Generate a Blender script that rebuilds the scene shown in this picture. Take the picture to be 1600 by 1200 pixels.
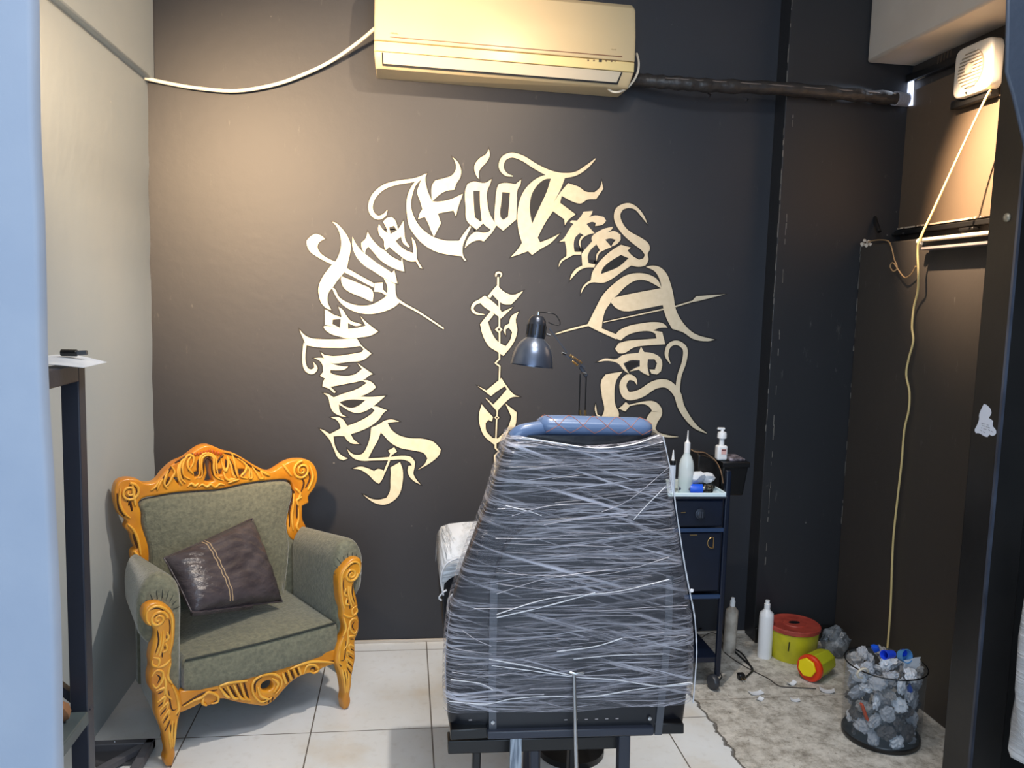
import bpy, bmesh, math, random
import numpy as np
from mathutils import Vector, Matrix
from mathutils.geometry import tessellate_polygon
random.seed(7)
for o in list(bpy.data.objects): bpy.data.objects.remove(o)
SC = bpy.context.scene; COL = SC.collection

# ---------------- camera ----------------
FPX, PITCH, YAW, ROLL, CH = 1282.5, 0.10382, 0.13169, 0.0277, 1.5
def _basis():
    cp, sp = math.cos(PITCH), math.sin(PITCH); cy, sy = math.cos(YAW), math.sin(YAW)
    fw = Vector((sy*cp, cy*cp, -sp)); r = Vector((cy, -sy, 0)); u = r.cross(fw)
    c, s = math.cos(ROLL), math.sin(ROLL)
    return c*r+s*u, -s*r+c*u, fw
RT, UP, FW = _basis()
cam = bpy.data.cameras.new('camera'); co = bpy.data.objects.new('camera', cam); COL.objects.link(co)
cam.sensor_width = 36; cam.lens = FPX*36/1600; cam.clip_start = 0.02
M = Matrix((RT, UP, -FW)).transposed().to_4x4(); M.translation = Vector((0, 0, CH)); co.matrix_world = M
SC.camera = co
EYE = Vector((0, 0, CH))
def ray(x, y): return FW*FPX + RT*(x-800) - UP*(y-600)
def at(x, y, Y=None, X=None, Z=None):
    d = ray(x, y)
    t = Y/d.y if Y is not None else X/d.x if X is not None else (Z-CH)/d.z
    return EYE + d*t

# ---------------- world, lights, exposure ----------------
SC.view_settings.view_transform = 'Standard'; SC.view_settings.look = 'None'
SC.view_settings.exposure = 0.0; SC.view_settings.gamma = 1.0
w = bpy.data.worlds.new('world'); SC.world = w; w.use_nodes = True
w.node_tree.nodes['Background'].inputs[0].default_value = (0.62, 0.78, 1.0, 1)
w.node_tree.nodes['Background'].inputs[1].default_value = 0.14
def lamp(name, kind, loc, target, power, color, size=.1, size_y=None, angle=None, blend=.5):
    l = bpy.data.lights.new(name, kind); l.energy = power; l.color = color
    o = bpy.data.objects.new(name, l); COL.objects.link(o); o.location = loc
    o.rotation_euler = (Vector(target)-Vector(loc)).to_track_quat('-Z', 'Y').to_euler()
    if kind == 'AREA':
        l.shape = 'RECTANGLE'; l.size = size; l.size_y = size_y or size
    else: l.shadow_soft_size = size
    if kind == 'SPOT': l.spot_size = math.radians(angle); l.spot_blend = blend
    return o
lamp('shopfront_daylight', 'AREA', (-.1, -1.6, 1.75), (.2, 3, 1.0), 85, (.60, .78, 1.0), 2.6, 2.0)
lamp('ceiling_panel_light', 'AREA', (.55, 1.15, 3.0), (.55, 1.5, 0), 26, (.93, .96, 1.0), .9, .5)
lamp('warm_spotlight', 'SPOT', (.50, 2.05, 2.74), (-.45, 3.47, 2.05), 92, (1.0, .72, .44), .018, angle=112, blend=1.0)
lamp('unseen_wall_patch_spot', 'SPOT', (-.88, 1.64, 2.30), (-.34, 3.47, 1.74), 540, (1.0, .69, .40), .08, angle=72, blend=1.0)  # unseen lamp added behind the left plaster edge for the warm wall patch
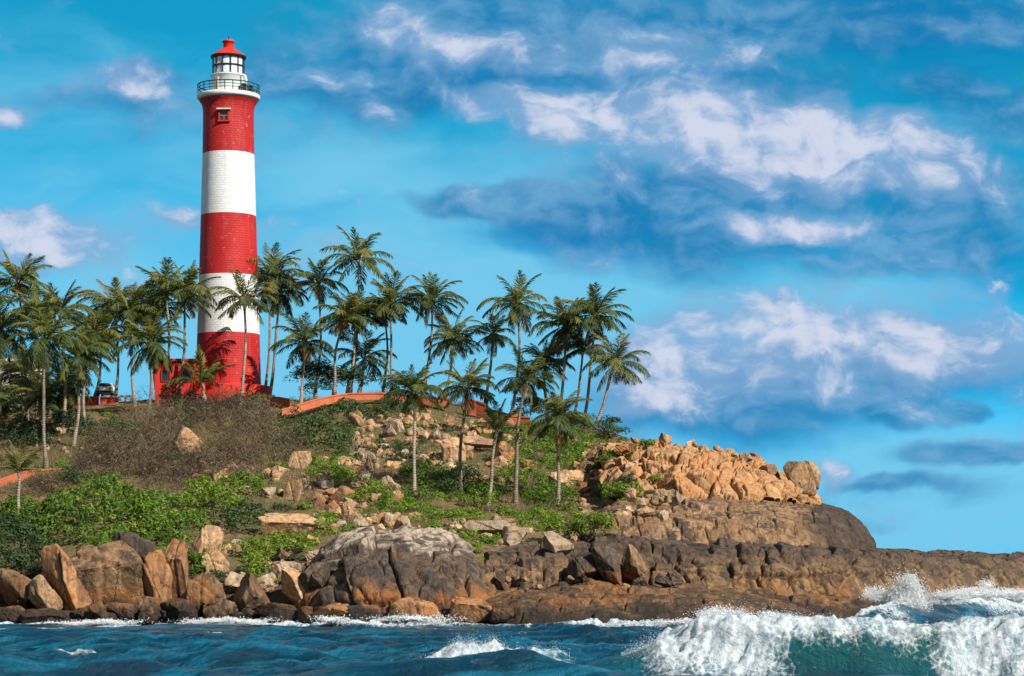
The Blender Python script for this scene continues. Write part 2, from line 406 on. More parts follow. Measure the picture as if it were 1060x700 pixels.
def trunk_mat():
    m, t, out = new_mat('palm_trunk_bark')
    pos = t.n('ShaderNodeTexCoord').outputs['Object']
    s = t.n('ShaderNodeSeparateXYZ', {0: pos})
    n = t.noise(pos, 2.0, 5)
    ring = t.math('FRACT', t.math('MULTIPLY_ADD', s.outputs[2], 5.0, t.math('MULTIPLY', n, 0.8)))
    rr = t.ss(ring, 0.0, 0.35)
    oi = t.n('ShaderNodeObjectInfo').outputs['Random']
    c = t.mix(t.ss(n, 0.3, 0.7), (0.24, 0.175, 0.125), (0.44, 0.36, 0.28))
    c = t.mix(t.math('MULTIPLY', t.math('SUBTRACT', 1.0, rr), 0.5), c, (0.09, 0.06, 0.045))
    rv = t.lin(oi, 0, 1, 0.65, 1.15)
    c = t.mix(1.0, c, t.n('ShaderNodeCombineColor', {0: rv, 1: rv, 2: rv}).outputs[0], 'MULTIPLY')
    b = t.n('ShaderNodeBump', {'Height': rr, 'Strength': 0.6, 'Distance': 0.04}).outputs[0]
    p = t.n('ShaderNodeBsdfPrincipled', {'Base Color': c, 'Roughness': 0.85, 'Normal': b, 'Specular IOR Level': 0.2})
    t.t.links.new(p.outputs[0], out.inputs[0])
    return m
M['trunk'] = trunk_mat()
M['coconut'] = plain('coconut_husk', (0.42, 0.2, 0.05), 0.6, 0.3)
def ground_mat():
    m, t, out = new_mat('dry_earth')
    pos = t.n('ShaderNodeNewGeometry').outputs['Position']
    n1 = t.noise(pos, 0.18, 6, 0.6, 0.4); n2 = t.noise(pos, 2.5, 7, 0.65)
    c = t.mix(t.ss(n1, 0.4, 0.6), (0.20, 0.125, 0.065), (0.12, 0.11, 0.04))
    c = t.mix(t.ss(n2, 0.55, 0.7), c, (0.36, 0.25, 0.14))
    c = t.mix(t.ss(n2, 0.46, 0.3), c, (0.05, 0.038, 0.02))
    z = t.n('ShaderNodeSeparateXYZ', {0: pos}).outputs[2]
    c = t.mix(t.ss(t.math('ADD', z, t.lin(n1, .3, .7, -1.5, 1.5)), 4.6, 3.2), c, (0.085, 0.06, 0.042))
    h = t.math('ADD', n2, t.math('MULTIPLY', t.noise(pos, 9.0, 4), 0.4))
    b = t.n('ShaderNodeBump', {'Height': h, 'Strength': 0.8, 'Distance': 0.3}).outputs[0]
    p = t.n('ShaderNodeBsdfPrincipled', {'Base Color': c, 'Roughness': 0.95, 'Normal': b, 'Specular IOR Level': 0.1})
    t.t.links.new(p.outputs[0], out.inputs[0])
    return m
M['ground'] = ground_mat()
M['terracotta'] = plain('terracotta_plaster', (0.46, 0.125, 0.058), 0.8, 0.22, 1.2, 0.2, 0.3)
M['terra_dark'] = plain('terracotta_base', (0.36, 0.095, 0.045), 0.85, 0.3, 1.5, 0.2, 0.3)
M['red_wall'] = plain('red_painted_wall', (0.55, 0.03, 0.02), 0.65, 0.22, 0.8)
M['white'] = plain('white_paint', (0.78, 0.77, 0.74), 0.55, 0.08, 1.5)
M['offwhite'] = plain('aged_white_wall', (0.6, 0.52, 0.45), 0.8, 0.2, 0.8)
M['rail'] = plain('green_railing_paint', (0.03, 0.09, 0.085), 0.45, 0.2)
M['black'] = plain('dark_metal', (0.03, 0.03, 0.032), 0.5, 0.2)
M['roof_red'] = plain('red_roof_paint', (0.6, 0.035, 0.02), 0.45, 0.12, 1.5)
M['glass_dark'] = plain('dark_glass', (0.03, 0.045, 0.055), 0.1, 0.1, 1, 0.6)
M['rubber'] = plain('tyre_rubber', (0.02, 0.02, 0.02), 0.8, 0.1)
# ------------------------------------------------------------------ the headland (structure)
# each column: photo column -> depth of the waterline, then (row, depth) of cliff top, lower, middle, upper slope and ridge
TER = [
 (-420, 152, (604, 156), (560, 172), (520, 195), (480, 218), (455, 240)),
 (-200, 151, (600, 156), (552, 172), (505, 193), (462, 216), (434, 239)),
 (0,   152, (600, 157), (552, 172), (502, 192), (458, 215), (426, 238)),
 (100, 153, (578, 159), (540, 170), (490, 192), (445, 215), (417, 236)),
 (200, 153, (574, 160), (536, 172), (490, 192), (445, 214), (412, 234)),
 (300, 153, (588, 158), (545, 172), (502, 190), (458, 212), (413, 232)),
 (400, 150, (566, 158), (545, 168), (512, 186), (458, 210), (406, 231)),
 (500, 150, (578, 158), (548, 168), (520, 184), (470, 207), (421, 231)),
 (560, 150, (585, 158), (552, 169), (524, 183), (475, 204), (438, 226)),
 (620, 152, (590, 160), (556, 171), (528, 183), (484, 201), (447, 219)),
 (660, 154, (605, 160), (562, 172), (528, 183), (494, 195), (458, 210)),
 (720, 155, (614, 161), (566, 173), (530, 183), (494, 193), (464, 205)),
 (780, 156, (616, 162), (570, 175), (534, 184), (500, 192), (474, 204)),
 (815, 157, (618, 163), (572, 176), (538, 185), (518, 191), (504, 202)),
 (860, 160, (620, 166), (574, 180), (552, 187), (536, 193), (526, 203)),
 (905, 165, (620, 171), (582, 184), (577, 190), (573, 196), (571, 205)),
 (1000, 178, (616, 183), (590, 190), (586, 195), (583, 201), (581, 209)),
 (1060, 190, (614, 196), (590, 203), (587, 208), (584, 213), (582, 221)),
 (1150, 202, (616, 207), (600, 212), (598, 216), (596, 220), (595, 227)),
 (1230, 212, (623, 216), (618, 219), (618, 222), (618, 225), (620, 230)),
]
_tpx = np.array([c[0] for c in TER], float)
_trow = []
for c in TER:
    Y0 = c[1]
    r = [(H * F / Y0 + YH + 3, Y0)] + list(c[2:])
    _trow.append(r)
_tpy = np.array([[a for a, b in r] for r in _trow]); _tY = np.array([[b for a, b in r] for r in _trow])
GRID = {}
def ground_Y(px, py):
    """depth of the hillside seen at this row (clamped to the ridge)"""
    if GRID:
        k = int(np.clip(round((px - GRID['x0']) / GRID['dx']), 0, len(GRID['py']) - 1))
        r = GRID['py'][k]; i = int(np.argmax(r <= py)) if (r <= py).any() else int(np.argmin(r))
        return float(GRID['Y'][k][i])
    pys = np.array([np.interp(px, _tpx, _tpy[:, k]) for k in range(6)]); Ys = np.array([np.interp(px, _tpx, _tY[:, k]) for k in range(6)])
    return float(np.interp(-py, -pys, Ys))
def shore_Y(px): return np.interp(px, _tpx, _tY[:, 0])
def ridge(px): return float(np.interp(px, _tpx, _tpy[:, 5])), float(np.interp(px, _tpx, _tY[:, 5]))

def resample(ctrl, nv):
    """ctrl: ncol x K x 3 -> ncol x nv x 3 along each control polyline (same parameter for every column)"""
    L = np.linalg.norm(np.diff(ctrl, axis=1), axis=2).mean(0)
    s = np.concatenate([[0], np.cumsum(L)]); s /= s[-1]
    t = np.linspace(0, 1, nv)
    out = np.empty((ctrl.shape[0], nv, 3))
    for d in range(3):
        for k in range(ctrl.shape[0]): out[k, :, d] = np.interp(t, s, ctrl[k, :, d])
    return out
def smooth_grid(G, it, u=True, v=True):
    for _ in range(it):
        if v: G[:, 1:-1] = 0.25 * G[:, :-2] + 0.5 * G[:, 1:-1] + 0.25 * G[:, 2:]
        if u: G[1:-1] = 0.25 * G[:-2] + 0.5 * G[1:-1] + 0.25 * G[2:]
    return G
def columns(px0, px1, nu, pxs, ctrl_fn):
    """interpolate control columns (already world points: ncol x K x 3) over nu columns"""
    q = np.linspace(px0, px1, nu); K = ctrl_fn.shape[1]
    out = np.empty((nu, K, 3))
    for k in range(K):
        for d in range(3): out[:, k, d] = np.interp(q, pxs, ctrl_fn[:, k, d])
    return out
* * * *
• **Directions for this task**
Begin at the first line of the entries above and return each line exactly, stopping after the line that contains "SC = bpy.context.scene; COL = SC.collection". Pictures do not belong in the copy.

• **Result**
Generate a Blender script that rebuilds the scene shown in this picture. Take the picture to be 1600 by 1200 pixels.
import bpy, bmesh, math, random
import numpy as np
from mathutils import Vector, Matrix
from mathutils.geometry import tessellate_polygon
random.seed(7)
for o in list(bpy.data.objects): bpy.data.objects.remove(o)
SC = bpy.context.scene; COL = SC.collection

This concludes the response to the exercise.